Luxury vehicles will face the sin slab imposed at 40%, which will keep them at a premium.
4. Gems & Jewellery
No changes here-industry remains unscathed with the 3% and 0.25% slabs in-place.
5. Tobacco & other sin industries
The cigarette and pan masala manufacturers are facing a headwind since the 40% tax dramatically increases the cost of their product.
Revenue & Economy Impact 1. The revamp will, as we estimate, will rather cost the exchequer around USD 20 billion in lost revenue each year.
2. But the government is banking on increased consumption and GDP growth (admittedly modest) (projected bump of 0.6 percentage points increase in GDP) to make up the difference.
3. Tax on sin goods at 40% means they will still be guaranteed some revenue stream even if they have cancelled the compensation cess.
State vs Centre Tussle Certain states are apprehensive about revenue loss because of lower rate slabs and are also demanding flexibility in the ability to impose taxes on tobacco and alcohol, whereas the Central government prefers a uniform system of GST across the nation. This negotiation will be vital prior to rollout.
Implementation Timeline A panel of ministers is scheduled to meet soon to finalise the details of GST 2.0. Before Diwali, the administration intends to make headlines by portraying the reform as a happy "tax relief gift" for the general public.
Conclusion India's new GST reform is an ambitious effort to streamline, simplify, and implement equitable taxation. The government is combining the five slabs of the previous GST into two, eliminating the compensatory cess, and placing a very high tax on sin items to stifle the public interest demands of the revenue considerations.
If implemented properly, GST 2.0 could transform India's tax framework, reduce compliance costs, and increase system predictability for the consumers and the business community. In the coming months, we will have an idea of the extent to which the reforms are implemented and whether any changes will alter the economy.
FAQs Q1. What is GST 2.0? The planned Goods and Services Tax system redesign, known as GST 2.0, aims to simplify the tax structure by lowering the number of tax bands and streamlining compliance.
Q2. What are the new GST slabs under GST 2.0? The existing 12% and 28% slabs will be replaced by two main slabs, 5% and 18%, under the new structure.
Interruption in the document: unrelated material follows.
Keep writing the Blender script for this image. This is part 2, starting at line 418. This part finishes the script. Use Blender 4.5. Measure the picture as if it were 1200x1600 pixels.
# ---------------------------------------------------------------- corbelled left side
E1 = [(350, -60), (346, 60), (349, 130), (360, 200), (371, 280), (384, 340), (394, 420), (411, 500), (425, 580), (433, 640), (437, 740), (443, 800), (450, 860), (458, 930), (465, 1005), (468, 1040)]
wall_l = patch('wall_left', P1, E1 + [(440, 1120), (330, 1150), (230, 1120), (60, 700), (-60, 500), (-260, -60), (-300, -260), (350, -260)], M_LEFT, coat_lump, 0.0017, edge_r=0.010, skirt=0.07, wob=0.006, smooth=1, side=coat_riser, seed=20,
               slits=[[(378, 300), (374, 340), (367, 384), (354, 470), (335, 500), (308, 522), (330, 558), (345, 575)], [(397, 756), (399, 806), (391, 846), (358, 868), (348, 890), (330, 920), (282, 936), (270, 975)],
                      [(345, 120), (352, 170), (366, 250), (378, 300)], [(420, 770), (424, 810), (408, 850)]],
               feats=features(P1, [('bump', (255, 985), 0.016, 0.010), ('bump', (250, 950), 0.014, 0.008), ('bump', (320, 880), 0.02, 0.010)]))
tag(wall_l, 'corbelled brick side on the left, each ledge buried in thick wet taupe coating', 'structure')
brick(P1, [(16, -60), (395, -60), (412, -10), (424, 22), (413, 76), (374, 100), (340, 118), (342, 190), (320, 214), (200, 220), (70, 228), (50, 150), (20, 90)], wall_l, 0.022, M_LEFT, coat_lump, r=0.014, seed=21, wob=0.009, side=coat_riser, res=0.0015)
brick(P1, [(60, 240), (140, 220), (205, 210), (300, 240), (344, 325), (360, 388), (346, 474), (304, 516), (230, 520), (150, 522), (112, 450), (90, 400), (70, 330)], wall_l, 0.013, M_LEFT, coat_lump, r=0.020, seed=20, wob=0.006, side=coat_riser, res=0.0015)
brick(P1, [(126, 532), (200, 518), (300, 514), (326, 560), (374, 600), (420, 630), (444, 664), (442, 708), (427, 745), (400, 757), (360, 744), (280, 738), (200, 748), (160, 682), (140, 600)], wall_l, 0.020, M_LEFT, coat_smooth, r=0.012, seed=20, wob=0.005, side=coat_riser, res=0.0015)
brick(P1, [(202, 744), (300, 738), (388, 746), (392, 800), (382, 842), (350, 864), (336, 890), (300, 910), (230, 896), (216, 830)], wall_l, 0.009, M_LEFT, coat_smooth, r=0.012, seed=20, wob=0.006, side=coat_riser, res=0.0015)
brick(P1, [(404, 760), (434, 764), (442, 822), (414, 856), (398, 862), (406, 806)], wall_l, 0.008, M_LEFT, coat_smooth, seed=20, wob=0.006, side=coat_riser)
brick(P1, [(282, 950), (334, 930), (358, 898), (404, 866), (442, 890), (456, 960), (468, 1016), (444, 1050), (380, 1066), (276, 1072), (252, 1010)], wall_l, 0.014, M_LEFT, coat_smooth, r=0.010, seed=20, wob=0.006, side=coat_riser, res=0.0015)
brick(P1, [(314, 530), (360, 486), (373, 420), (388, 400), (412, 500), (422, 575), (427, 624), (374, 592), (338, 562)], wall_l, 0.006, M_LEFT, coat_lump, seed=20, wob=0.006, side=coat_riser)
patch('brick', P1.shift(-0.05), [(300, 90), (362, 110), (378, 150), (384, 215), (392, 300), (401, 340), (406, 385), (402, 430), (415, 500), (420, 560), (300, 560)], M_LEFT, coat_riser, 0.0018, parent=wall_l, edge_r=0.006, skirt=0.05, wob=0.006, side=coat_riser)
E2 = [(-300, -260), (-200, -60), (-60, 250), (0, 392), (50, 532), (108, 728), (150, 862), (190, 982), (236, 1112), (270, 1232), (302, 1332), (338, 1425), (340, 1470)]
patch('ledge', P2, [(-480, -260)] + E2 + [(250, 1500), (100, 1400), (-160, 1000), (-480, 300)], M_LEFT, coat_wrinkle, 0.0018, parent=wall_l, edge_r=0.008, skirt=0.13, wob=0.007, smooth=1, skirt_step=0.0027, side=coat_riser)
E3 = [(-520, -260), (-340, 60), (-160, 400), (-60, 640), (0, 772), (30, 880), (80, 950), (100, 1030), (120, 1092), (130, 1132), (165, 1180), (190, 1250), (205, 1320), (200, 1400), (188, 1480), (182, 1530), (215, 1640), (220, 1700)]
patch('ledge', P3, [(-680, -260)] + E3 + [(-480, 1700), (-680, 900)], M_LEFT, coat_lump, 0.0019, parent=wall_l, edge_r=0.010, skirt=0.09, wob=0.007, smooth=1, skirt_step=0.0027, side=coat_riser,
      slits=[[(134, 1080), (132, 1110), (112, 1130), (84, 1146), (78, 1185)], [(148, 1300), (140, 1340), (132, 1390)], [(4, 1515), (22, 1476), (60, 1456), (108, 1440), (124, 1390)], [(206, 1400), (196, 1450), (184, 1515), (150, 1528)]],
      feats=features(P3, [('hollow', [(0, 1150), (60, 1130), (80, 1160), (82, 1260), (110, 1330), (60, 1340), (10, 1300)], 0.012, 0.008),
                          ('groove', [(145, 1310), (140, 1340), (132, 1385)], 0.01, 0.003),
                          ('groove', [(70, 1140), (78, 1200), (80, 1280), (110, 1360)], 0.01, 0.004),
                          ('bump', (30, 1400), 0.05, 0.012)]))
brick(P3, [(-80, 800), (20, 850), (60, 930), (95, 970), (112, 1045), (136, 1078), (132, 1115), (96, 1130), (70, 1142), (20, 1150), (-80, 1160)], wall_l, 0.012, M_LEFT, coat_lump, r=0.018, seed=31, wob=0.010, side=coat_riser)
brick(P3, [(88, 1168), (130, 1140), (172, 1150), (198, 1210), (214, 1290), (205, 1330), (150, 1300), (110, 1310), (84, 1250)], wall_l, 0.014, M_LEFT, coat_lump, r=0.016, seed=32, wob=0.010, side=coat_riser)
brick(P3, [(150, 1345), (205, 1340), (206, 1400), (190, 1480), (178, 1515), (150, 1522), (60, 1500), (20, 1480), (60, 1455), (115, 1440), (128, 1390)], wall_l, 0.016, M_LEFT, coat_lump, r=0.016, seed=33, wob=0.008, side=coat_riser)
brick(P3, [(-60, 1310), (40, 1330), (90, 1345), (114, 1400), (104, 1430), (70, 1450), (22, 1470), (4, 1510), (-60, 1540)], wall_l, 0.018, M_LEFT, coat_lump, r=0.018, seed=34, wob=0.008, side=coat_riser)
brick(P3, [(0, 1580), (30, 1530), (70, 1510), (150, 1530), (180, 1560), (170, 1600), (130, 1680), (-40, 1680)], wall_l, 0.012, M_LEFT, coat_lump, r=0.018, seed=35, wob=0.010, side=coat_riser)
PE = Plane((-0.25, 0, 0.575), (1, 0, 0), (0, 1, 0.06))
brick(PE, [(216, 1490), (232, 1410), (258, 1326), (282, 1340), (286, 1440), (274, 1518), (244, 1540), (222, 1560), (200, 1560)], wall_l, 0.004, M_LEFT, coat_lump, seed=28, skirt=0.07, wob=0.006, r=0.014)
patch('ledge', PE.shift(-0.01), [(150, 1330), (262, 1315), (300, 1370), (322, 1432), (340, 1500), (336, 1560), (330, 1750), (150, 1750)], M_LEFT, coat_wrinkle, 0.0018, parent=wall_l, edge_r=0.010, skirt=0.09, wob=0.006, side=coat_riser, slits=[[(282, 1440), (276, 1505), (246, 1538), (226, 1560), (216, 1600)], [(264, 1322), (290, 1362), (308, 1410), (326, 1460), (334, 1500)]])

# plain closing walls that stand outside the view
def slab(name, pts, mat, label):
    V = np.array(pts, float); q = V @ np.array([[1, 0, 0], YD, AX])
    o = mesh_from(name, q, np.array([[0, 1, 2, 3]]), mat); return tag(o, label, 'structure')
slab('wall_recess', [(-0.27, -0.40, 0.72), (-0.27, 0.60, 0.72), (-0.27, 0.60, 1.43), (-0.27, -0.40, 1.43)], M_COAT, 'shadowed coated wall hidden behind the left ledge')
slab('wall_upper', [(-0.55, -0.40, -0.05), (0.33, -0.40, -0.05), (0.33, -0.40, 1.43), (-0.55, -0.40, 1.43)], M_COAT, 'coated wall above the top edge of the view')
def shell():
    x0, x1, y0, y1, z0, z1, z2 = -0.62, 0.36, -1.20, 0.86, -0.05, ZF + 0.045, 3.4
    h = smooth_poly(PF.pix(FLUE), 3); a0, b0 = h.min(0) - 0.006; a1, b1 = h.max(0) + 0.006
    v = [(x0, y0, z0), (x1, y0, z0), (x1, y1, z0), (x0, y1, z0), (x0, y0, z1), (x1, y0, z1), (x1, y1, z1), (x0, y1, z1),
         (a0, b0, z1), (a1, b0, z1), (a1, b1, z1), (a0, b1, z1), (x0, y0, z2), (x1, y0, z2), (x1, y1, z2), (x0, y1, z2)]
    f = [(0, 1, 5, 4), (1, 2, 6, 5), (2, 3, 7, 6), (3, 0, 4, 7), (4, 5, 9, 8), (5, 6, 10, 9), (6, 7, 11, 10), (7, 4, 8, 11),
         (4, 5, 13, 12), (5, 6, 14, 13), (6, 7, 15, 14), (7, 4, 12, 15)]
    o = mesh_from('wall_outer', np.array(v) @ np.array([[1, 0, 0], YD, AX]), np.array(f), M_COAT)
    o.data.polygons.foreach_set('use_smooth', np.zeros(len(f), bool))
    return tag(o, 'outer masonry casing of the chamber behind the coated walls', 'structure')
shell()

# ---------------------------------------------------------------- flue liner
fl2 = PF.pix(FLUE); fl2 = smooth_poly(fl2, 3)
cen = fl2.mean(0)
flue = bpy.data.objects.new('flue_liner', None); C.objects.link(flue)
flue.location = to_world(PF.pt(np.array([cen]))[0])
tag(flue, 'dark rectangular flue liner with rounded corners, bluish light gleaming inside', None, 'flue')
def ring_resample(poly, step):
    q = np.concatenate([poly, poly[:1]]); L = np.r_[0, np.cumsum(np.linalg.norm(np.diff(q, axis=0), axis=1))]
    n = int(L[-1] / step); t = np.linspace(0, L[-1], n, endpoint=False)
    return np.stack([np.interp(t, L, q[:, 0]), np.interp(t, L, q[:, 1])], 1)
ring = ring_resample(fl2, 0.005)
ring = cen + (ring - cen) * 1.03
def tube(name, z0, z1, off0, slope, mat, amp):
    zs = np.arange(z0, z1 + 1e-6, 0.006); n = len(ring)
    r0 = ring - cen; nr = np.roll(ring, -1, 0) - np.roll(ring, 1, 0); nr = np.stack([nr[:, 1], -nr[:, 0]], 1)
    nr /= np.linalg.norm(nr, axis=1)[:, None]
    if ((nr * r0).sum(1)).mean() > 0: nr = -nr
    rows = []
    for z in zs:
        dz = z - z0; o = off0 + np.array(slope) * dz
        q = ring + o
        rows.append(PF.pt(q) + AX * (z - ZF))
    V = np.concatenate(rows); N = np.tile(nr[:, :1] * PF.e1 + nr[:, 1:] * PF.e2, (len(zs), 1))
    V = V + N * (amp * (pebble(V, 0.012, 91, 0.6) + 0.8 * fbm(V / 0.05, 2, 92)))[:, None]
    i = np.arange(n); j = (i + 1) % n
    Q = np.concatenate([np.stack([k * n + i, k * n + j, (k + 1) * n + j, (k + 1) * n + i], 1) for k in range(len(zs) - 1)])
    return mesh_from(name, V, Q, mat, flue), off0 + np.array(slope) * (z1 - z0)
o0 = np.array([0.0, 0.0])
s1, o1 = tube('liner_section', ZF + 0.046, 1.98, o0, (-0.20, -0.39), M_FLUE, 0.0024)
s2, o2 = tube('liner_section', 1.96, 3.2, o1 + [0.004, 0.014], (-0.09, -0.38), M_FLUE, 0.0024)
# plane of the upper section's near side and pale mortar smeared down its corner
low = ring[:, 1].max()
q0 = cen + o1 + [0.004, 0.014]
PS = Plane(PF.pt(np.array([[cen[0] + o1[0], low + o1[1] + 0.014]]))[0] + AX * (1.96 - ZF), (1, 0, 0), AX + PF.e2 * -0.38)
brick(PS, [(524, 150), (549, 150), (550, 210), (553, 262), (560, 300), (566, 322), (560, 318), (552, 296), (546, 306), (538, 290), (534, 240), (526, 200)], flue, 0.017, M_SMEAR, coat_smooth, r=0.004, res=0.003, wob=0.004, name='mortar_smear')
Special charges will apply to some products, such as 40% for sin goods , 0.25% for precious stones, and 3% for jewellery.
Q3. Will the compensation cess also be removed? Yes, GST 2.0 encourages dropping the compensation cess ahead of the statutory March deadline to further simplify the tax structure.
Q4. What is meant by ‘sin goods’ and why are they taxed at 40%? Sin products are things like tobacco, pan masala and other things and services that are considered harmful to society or health. A 40% GST is supposed to act as a deterrent in conjunction with generating additional revenue for the government.
Q5. Will jewellery and precious stones be affected by this change? No, the 3% tax on jewellery and the 0.25% tax on precious and semi-precious stones will not change, guaranteeing stability for the gem and jewellery sector.
People Also Ask 1. What is the GST rate on sin goods? The GST rate on sin goods is 40%.
2. Which items are in the 12% GST slab? The 12% GST slab has been removed. Most items are now taxed at 5% or 18%.
3. From when is GST 2.0 applicable? GST 2.0 has been applicable since September 22, 2025.
4. Who can charge 28% GST? The 28% GST rate no longer exists. Items previously under it are now taxed at 18% or 40%.
5. What is the new GST slab structure for 2025? The new slabs are 0% for essentials, 5% for basic goods, 18% for standard goods, and 40% for luxury and sin goods.